Thursday, July 26, 2007

A sister visits Blood Brothers

A few weeks ago, I returned to my old hometown in Flagstaff, Arizona. I wasn't born there. But my spirit comes alive in the high plateaus. It is a place where broad sky and earth meet in an enormous cosmic smile.

The little town which used to be the site of weekly street brawls and one bustling breakfast cafe back in the day, has grown. Whether you are looking for a martini bar or a burrito stand, dining options abound. Art was for city slickers and out-of-towners. Now Flagstaff has a monthly, well attended art walk in the downtown--something that was once foreign and even unwelcome when I lived there. The weekend after the Fourth of July my friends I went strolling in the summer heat. Streets which once held anxious shop owners sweeping empty sidewalks were alive and crowded. Everyone seemed to be celebrating art, or at least giving it a nod.

We crossed the railroad tracks late in the evening. I wanted to see David Gianfredi's exhibit, Blood Brothers, at the Beaver Street Gallery.

The day before I had noticed the artist installing the exhibit--setting up piles of toy soldiers and a video monitor in the center of the first exhibit space. The walls hung with icons we recognized as emblems of war. Actual symbols of the military were displayed casually with other invented symbols like the medal in the shape of the Texaco logo. Flags from recent wars held passages from the Bible written on the back. The juxtaposition called to question both religion and our citizenry.

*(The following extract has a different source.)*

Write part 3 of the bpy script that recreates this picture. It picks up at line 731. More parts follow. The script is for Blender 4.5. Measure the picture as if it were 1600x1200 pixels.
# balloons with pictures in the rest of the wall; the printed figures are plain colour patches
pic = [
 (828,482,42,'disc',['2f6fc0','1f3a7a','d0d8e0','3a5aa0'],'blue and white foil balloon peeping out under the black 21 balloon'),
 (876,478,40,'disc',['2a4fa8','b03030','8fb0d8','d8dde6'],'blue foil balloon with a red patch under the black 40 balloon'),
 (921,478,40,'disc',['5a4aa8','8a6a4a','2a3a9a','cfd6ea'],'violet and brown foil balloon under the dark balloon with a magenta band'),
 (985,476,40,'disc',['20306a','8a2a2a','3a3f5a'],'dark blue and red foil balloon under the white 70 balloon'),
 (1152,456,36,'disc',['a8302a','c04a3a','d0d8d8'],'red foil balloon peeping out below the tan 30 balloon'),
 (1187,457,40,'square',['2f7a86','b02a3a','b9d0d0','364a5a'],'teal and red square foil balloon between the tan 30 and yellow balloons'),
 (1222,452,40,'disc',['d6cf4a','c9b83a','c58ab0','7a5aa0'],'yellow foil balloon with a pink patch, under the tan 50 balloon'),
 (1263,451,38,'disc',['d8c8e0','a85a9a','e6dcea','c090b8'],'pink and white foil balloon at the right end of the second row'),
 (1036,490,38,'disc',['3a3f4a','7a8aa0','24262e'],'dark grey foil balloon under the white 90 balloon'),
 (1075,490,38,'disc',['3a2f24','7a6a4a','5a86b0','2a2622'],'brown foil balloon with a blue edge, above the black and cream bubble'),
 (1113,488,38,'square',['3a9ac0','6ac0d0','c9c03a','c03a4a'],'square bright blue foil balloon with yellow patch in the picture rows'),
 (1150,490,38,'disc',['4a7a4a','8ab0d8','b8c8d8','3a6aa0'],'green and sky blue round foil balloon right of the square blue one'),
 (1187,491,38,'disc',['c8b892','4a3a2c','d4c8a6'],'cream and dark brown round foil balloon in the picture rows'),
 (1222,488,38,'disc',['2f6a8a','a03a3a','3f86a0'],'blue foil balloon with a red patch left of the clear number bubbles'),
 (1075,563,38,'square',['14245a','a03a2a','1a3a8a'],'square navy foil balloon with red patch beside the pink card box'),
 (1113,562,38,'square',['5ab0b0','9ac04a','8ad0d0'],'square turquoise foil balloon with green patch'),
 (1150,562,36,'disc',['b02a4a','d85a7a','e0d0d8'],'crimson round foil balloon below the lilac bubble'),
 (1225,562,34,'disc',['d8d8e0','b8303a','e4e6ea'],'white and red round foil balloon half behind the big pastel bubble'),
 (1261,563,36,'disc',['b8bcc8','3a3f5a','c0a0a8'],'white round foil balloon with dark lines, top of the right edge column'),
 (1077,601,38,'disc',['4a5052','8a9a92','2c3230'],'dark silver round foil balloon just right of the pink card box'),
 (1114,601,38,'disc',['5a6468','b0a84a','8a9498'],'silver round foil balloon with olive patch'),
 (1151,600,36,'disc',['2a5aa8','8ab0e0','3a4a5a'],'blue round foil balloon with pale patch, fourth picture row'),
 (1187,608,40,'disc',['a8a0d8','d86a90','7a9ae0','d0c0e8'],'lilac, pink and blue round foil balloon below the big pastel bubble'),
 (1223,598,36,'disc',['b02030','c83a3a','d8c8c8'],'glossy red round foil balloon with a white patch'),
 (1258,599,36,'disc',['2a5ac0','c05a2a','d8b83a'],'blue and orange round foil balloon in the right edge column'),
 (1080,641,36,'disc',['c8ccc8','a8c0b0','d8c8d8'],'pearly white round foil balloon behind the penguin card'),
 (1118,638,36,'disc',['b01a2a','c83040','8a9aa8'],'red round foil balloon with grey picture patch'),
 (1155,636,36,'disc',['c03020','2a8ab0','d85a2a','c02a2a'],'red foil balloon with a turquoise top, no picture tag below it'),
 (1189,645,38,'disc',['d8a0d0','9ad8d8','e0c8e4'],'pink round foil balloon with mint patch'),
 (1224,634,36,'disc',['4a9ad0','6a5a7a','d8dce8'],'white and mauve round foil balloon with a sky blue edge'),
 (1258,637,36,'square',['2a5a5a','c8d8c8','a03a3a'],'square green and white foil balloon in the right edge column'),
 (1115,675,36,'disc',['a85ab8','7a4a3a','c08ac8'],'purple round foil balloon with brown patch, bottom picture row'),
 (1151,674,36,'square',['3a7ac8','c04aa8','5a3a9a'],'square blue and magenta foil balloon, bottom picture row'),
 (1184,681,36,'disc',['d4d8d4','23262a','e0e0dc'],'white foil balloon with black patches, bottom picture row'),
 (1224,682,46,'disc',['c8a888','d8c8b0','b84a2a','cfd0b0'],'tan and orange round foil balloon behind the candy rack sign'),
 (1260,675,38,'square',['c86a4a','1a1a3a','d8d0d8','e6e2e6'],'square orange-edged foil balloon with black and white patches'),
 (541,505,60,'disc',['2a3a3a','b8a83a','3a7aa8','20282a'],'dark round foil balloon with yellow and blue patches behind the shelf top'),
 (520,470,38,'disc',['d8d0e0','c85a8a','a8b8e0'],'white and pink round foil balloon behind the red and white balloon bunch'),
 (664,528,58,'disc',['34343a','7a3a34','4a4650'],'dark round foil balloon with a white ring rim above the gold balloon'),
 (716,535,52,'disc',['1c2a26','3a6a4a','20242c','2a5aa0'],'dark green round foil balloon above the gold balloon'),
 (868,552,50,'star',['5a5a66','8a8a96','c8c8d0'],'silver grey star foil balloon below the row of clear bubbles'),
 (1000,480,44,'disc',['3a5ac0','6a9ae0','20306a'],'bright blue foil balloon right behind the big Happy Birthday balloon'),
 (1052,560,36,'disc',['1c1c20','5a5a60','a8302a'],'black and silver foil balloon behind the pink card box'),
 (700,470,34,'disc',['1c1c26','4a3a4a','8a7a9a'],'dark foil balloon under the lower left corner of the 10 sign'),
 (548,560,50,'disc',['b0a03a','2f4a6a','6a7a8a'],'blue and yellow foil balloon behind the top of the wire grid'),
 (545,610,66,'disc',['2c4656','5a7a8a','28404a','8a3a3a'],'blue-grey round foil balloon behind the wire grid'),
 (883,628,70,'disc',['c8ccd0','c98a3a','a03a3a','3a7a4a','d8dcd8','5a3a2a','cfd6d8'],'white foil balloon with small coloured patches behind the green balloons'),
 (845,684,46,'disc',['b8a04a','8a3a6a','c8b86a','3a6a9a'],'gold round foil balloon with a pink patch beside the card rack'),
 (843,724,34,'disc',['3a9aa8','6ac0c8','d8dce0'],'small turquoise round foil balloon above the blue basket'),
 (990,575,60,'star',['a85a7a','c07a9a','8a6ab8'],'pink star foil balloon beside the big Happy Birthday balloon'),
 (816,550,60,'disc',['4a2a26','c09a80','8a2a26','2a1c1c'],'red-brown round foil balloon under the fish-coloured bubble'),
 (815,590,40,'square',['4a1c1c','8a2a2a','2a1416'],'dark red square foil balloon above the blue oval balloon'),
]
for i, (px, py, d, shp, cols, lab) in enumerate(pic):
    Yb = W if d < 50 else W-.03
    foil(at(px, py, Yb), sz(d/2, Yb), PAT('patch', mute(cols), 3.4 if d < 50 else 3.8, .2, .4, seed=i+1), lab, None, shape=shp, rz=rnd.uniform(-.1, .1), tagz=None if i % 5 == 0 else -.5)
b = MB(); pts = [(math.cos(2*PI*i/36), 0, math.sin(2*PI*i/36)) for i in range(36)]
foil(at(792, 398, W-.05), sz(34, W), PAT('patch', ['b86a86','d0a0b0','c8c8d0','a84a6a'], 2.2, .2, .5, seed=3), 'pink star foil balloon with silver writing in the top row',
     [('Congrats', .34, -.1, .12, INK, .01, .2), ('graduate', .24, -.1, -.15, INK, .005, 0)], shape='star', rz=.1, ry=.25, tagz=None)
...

The night of the art walk David had time to talk. He explained that anyone could download the green tinted videos from The exhibit itself had been developed as part of his MFA--the imagery richly digested as the artist himself had served.

Whether the exhibit is a celebration of military culture or an expose, Gianfredi leaves the viewer to decide. A cold sadness filled the room for me. The lack of rage against what so clearly is destroying so much, made one in our group uneasy. Another thought the statement against war was clear and profound.

I was glad to see that the gallery, the artist and my little dusty town were stepping up. Speaking up. Other parts of the exhibit were installed at the Northern Arizona University galleries--both exhibits have been reviewed since I visited by the local weekly where I once worked as art editor, Flagstaff Live. Gianfredi had created the work in Mitt Romney country at Brigham Young University. I guess the heartland of America is not asleep after all.